In June of last year, our government took another step to deliver on its commitment to restore confidence in Canada’s environmental and regulatory processes with the launch of a comprehensive review in order to rebuild trust in environmental assessment processes, modernize the National Energy Board, restore lost protections, and introduce modern safeguards to the Fisheries Act and the Navigation Protection Act.

Now, after more than a year of extensive consultations, our government is putting pen to paper on new legislation, and by early next year, our government will move to enact sweeping changes.

With respect to the Canadian Environmental Assessment Agency, this comes as a result of a series of consultation sessions across the country, a report of an expert panel that the member notes in her question, and over 500 formal written submissions and thousands of online comments from Canadians.

In June, our government summarized what we had heard in a discussion paper entitled “Environmental and Regulatory Reviews”, which can be found online. At the core of the proposed new direction is a shift from environmental assessment to impact assessment. This is an important change. It represents a move toward a more holistic approach that considers cultural, social, health, and economic considerations in addition to environmental impacts.
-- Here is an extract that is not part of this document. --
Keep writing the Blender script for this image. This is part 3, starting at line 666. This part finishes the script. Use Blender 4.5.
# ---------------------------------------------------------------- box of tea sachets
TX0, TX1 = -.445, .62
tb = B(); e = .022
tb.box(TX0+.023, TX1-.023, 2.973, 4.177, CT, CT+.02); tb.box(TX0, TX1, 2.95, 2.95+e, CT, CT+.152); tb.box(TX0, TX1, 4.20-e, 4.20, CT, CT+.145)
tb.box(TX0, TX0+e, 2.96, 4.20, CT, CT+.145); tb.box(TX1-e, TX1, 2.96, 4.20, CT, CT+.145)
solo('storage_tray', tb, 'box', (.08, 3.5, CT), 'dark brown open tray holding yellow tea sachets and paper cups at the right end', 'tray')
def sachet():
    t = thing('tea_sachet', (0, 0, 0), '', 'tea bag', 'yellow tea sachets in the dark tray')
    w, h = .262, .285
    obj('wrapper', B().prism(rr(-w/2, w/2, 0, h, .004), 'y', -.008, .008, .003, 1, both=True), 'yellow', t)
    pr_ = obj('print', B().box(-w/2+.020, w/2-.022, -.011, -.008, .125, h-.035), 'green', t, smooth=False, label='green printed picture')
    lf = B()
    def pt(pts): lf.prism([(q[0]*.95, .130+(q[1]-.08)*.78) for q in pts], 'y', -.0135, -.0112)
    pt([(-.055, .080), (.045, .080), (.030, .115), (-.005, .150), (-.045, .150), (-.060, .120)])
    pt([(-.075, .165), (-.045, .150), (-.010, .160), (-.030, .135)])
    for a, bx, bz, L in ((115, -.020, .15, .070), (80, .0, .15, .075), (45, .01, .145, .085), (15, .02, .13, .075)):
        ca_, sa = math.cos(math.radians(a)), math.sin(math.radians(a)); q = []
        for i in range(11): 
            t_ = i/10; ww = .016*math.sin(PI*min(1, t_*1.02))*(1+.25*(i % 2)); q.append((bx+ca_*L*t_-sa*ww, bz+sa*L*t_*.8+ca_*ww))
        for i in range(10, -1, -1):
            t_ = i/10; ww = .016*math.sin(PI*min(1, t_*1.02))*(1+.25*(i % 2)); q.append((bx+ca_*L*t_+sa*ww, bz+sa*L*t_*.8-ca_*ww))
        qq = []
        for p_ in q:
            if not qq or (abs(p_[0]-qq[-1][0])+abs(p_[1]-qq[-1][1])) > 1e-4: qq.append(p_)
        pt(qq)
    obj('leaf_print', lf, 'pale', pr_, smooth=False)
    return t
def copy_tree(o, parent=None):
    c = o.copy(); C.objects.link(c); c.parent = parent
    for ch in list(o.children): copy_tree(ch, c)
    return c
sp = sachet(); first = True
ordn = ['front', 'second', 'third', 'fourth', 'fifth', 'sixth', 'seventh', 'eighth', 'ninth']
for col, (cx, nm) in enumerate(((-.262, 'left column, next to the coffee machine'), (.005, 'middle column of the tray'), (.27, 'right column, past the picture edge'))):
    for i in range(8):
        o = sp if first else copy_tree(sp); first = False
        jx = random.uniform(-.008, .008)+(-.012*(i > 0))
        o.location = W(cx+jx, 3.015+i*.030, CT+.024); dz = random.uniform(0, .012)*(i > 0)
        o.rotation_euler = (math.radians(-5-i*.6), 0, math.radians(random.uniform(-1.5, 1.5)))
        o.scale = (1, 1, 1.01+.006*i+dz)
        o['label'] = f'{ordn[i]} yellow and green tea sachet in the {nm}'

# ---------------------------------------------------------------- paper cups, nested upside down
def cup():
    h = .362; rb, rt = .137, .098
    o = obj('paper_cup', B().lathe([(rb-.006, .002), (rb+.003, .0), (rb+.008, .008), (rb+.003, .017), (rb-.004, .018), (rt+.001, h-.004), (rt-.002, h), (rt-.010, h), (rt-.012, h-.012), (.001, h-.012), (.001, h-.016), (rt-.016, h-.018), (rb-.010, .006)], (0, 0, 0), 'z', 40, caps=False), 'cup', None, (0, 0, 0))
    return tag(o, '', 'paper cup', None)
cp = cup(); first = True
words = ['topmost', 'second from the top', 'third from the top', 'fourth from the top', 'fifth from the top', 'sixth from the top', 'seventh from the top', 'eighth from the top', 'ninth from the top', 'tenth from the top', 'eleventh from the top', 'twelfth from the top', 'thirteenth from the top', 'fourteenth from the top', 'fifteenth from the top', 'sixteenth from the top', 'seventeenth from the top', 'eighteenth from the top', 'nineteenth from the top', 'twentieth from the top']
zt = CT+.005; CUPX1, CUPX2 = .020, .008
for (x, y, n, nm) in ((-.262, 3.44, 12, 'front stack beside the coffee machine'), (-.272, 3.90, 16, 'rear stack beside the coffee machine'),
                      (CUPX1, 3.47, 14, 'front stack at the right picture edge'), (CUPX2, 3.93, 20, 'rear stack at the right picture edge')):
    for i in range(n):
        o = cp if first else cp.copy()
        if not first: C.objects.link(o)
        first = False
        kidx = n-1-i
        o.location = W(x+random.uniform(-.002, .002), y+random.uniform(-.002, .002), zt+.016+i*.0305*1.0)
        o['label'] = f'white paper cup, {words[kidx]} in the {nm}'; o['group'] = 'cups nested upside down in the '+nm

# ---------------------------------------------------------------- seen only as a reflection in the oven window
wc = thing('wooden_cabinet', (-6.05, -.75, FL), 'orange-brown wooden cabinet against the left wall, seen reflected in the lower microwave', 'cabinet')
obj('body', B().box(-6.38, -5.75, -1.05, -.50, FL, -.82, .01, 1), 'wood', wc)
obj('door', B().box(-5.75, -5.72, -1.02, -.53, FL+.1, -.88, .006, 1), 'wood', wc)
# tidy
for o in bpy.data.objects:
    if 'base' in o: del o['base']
We have seen what has not worked in the past. It is clear that open and inclusive processes build better outcomes, early engagement can enhance project planning, and a predictable, timely process is key. Indigenous peoples have also been engaged on an ongoing basis since the review was launched, and we will continue to work with indigenous peoples as we consider options for legislative, regulatory, and policy changes.

In closing, Canadians want to know they can trust their environmental processes, and that is exactly what our government is working to deliver.

Elizabeth May

Mr. Speaker, I thank my friend, the hon. Parliamentary Secretary for Status of Women, but when he says to us that the discussion document released in late June “summarized what we had heard”, I think there is something wrong with the Liberals’ hearing. The expert panel said loud and clear said the National Energy Board should have nothing to do with environmental assessments. So too did the expert panel on the National Energy Board.

The environmental assessment expert panel, chaired by our former commissioner for environment and sustainable development, was very clear that sustainability should be central, and was very clear we need to go beyond a project list that limits when environmental reviews take place to look at federal jurisdiction overall. None of these recommendations, broadly supported by tens of thousands of Canadians, made it into the discussion document.

Please, scrap the discussion document, and go back to the expert panel.

Terry Duguid

Mr. Speaker, I would remind the hon. member that our goal is to provide regulatory certainty to business, respect the rights of indigenous peoples, engage communities, and protect our environment for generations to come. We know the environment and the economy must, and do, go together.

We have a responsibility to be careful stewards of our resources, and we have an opportunity to create jobs and opportunities for Canadians. It is about building a system that is in the best interests of Canadians, a system that they can trust, and one where the environment and the economy work hand in hand. We are working toward that end.